Las bases de datos descentralizadas con registro compartido entre sus participantes (y no modificable una vez validado por la mayoría suficiente de «nodos») son tan polémicas por el impacto medioambiental de sus procesos de minado de criptomonedas y actualización de transacciones como potencialmente útiles cuando la infraestructura se destina a lo que puede hacer (garantizar la cooperación efectiva en sistemas complejos sin necesidad de intermediarios) y no a la especulación.

En el ensayo mencionado dediqué un apartado a Coinbase y el riesgo de que los mercados que centralizan las transacciones entre criptomonedas y las principales divisas corrientes se convirtieran en árbitros imprescindibles de sistemas que prometían liberar a sus participantes de intermediarios y, de paso, supedite las principales plataformas blockchain a inversores de capital riesgo y actores capaces de coordinar la evolución de estos sistemas aparentemente autónomos con un volumen suficiente de transacciones.

¿Quemar un Bansky —a su vez generado con una plantilla y spray— para que su prueba de autenticidad criptográfica o NFT sustituya simbólicamente la propia «pieza» de arte? Si creíamos que habíamos alcanzado los límites de la dialéctica artística con los movimientos abstractos, llegan los tokens no fungibles para transformar de nuevo el sector

El éxito de la venta de arte digital muestra al fin un uso con suficiente potencial como para hacer soñar a quienes tratan de reivindicar sus ilustraciones y ambientes en mundos tridimensionales con un método viable de crear escasez en el mundo digital: un fichero convertido en bits puede copiarse de manera idéntica y reproducirse por definición y «la información quiere ser libre», frase atribuida a Stewart Brand que uno de sus veteranos colaboradores, Kevin Kelly, evoca en su ensayo The Inevitable.

Con los tokens no fungibles, existe un modo de identificar algo digital de sus ficheros derivados, lo que crea algo único. La información sigue queriendo ser libre, pero los NFT son el primer paso para crear una economía potencialmente mutualista en la que creadores e interesados podrían ponerse de acuerdo en transacciones sin depender de terceros; las obras, que serán reconocidas como únicas, podrán revenderse como piezas de arte del mundo físico, al contar con una certificación de autenticidad reconocible por los participantes.

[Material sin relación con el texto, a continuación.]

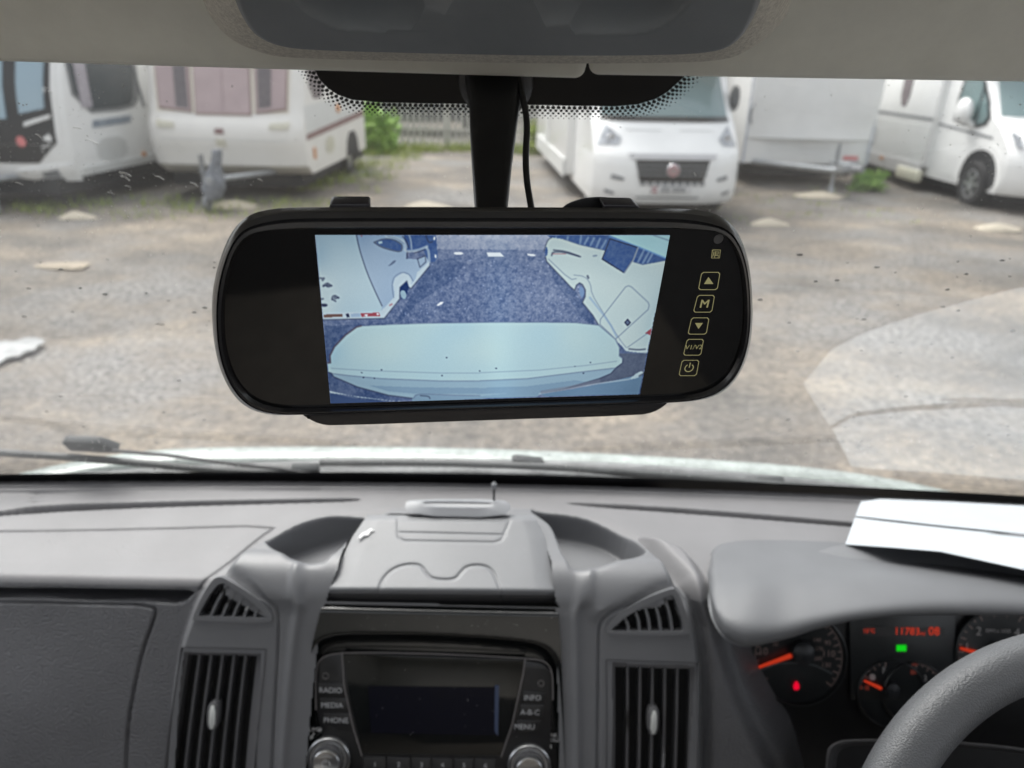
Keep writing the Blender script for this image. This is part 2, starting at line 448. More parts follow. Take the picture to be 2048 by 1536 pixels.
# ---- caravan with the black front panel, far left
c = Rig('caravan', 'white caravan with a black front panel, pale front windows and a red round sticker', 'caravan', (-7.04, 9.55, 0), -5, 'vehicles parked facing the yard')
hw = 1.13
prof = [(.10, .36), (.0, .50), (-.02, .9), (.05, 1.5), (.25, 2.1), (.6, 2.62)]
S = front_fn(hw, prof, .38, 5)
c.put('body', shell(S, US, [.40, .50, .7, .9, 1.2, 1.5, 1.8, 2.1, 2.4, 2.62], 6.2, hw), WHITE)
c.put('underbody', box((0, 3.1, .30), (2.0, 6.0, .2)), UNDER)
c.put('front_panel', join(patch(S, [(-.76, .80), (.915, .84), (.935, 2.5), (-.80, 2.5)], .012, 12, 12), patch(S, [(-.76, .60), (.74, .60), (.91, .835), (-.76, .795)], .012, 12, 4)), BLACKM)
c.put('corner_fairing', patch(S, [(.92, .80), (.95, .80), (.965, 2.5), (.94, 2.5)], .022, 3, 12, .02), WHITE)
for q in ([(-.72, 1.14), (-.26, 1.12), (-.26, 2.1), (-.72, 2.1)], [(-.20, 1.12), (.52, 1.14), (.54, 2.1), (-.20, 2.1)], [(.66, 1.20), (.87, 1.26), (.90, 2.1), (.68, 2.1)]):
    w_ = c.put('window', patch(S, q, .03, 5, 5, .02), SKYGL)
P = c.loc_at(43, 283); c.put('sticker', (lambda v: (disc(S(P[0] / hw, P[2], .03), np.array([1., 0, 0]), np.array([0, 0, 1.]), .065, n=20), [tuple(range(20))]))(0), mat('sticker_red', (.70, .22, .22), .5, var=.1), smooth=False)
c.put('grab_handle', patch(S, [(.70, 1.05), (.90, 1.14), (.91, 1.19), (.70, 1.10)], .05, 5, 2, .03), WHITE)
c.put('bumper', patch(S, [(.50, .40), (.98, .34), (.98, .58), (.50, .50)], .03, 8, 4, .06), WHITE)
c.put('road_light_recess', patch(S, [(.74, .42), (.88, .42), (.88, .52), (.74, .48)], .038, 4, 3, .01), GREYS)
sx = hw
w_ = c.put('side_window', side_panel(sx, [(.62, 1.22), (1.75, 1.22), (1.95, 1.35), (2.1, 2.1), (.62, 2.1)]), DGLASS)
c.put('window_frame', side_panel(sx, [(.56, 1.17), (1.85, 1.17), (2.1, 1.33), (2.2, 2.16), (.56, 2.16)], .006), GREYS, w_)
c.put('curtain', side_panel(sx + .006, [(.70, 1.25), (.92, 1.25), (.95, 2.08), (.70, 2.08)], .012, 0), mat('pale_curtain', (.45, .42, .46), .8, var=.2), w_)
c.put('name_plate', side_panel(sx, [(.85, .98), (1.75, 1.00), (1.78, 1.10), (.88, 1.08)], .008, 0), mat('navy_lettering_strip', (.10, .14, .20), .5, var=.5, vscale=30, col2=(.45, .5, .55)))
c.put('locker_door', side_panel(sx, [(.85, .52), (1.55, .52), (1.55, .84), (.85, .84)], .006), GREYP)
c.put('marker_light', side_panel(sx, [(1.88, .50), (1.98, .50), (1.98, .56), (1.88, .56)], .02), AMBER)
c.put('awning_rail', join(tube([c.R.T @ (c.w((sx + .01, 1.95, 2.2)) - c.loc), (sx + .02, 2.15, 1.2)], .02), tube([(sx + .01, 2.5, .45), (sx + .01, 2.4, 2.5)], .012)), GREYS)
c.put('side_skirt', side_panel(sx, [(.45, .40), (4.5, .40), (4.5, .50), (.45, .50)], .02, 0), GREYP)
c.put('hitch', join(tube([(-.5, .1, .42), (0, -1.1, .42)], .04), tube([(.5, .1, .42), (0, -1.1, .42)], .04), tube([(.35, -.25, .42), (.35, -.25, .02)], .035), box((0, -1.25, .45), (.12, .3, .12))), ZINC)
wheel(c, .98, 3.6, .33, .19, 1)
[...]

Una galería de arte que expone NFT

Mientras el mundo virtual busca una legitimidad compatible con la propia naturaleza de la información digital (que puede copiarse a un coste marginal que tiende a 0 sin perder fidelidad ni calidad), el mundo físico padece las consecuencias de la digitalización en el trabajo y el entretenimiento.

Como era de esperar, varias tendencias del nuevo mercado del arte asociado a tokens no fungibles escandaliza a instituciones, casas de subastas y críticos artísticos por igual: una cosa es provocar un debate acerca de la propia naturaleza del arte con expresiones como exhibir un plátano encanchado con cita adhesiva a una pared (la transubstanciación del plátano de Warhol usado por The Velvet Underground, diría otro), o asociar un grafiti callejero a alguien con el caché de Bansky, y algo muy diferente es asociar un Bansky original a un NFT, quemar expresamente la obra original y explicar que el valor intrínseco de la obra residirá para siempre en la secuencia criptográfica de ese token no fungible en particular.

El original de esta imagen fue asociado a token no fungible en Ethereum y vendido al mejor postor; ese valor único («no fungible») se reconoce en el registro compartido de la plataforma donde se ha realizado la transacción

De momento, en el mercado NFT aparecen obras de una calidad artística más bien discutible, si bien —recordemos— una de las ventajas de la cadena de bloques consiste en establecer transacciones seguras, no modificables y reconocidas por todos los participantes sin que se requieran árbitros, críticos ni intermediarios. Las obras no fungibles celebran su prueba de autenticidad, pero no su calidad artística intrínseca.

Si creíamos que el mundo-espejo que toma forma ante nosotros, donde las capas de información digital se superponen sobre los sistemas biológicos y de civilización, están condenados a vivir separadamente, merece la pena echar un vistazo a la última exposición en Superchief, una galería de arte de Nueva York que reivindica haber creado el primer espacio físico del mundo para visitar obras NFT.